The 2025 S4R studies collectively advanced the scientific understanding of resilience and mental wellbeing in long-term care through integrated, cross-country evidence. Vartiainen et al. (2025) reviewed 15 studies, finding that most interventions targeted individuals (e.g. mindfulness, coping training) rather than organizational change, with limited quality and almost no economic evidence—underscoring the need for system-level, cost-effective approaches. Ellis et al. (2025) synthesized 89 studies and developed a multi-level model linking micro (individual), meso (organizational), and macro (policy) factors—revealing a mismatch between broad structural drivers of wellbeing and narrowly focused individual interventions. Felder et al. (submitted, 2025) compared long-term care resilience across Europe and Australia, identifying shared workforce shortages and converging strategies such as technological innovation, aging-in-place policies, and task-shifting, providing a comparative framework for policy reform.

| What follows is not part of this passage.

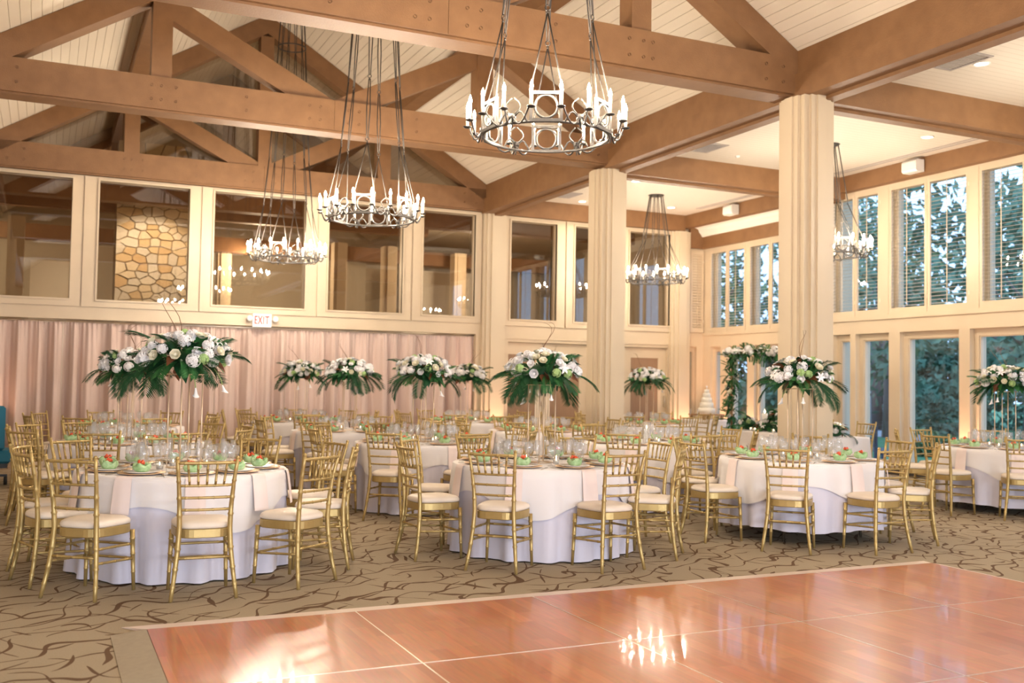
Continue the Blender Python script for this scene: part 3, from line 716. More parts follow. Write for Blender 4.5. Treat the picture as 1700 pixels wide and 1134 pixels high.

The S4R quantitative analysis delivered the first large-scale, multi-actor dataset on resilience and wellbeing in elderly care, enabling cross-national benchmarking and multilevel modeling. The S4R qualitative analysis complemented this with rich, contextual insights from seven European countries and Australia, showing how leadership, teamwork, and communication sustain resilience under resource strain. Together, these studies shift the field toward systemic, comparative, and actionable knowledge for building resilient long-term care systems.